Deze richtsnoeren zijn in eerste instantie bedoeld voor opleidingsinstituten en scholen die studenten opleiden in nieuwe technologieën. Ze kunnen eveneens worden gebruikt door scheepseigenaren en verzekeringsmaatschappijen, die mogelijk ook eisen hebben ten aanzien van bemanningsleden.
Dezelfde benadering zal worden gevolgd voor het opstellen van aanbevelingen met betrekking tot de competentievereisten voor het bedienen van vaartuigen die waterstof als brandstof gebruiken.
Lopende werkzaamheden voor het moderniseren van de kwalificaties
De deskundigen van CESNI/QP werken aan de kwalificaties voor de toekomst om de binnenvaartsector te helpen bij:
de aanpassing aan de nieuwe digitale omgeving: ondersteuning van het personeel dat moet werken in een steeds sterker gedigitaliseerde omgeving (en meer in het algemeen te maken krijgt met systemen voor een sterkere automatisering in de binnenvaart);
de aanpassing aan de energietransitie: begeleiding van het personeel bij de energietransitie, bijvoorbeeld door middel van richtsnoeren voor het gebruik van nieuwe voortstuwingssystemen aan boord van de schepen;
flexibelere bemanningsvoorschriften tot stand te brengen;
ondernemerschap te bevorderen: vastleggen van competenties die men nodig heeft om binnenvaart- ondernemer te worden.

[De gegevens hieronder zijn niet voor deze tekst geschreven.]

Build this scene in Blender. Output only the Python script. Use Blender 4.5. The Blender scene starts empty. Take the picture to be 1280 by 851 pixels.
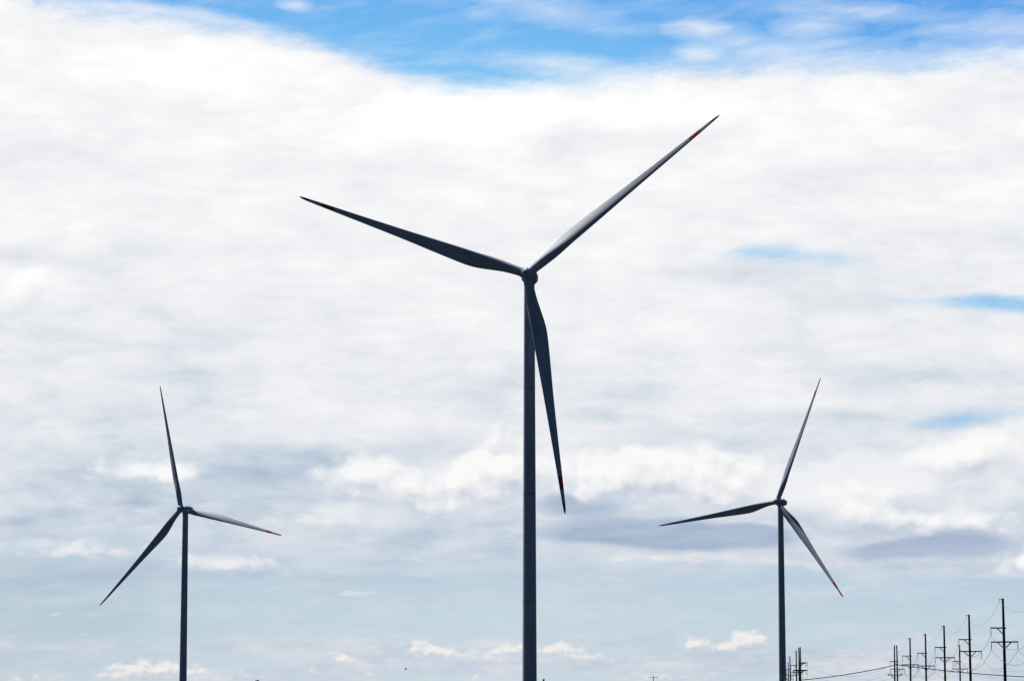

Dit zijn verschillende aspecten die nu al geïdentificeerd zijn en van belang zijn voor binnenvaartpersoneel om zich aan te passen aan maatschappelijke en technologische ontwikkelingen. De CESNI/QP-deskundigen zullen alle nieuwe ontwikkelingen op de voet volgen en blijven werken aan de modernisering van de bemanningsvoorschriften.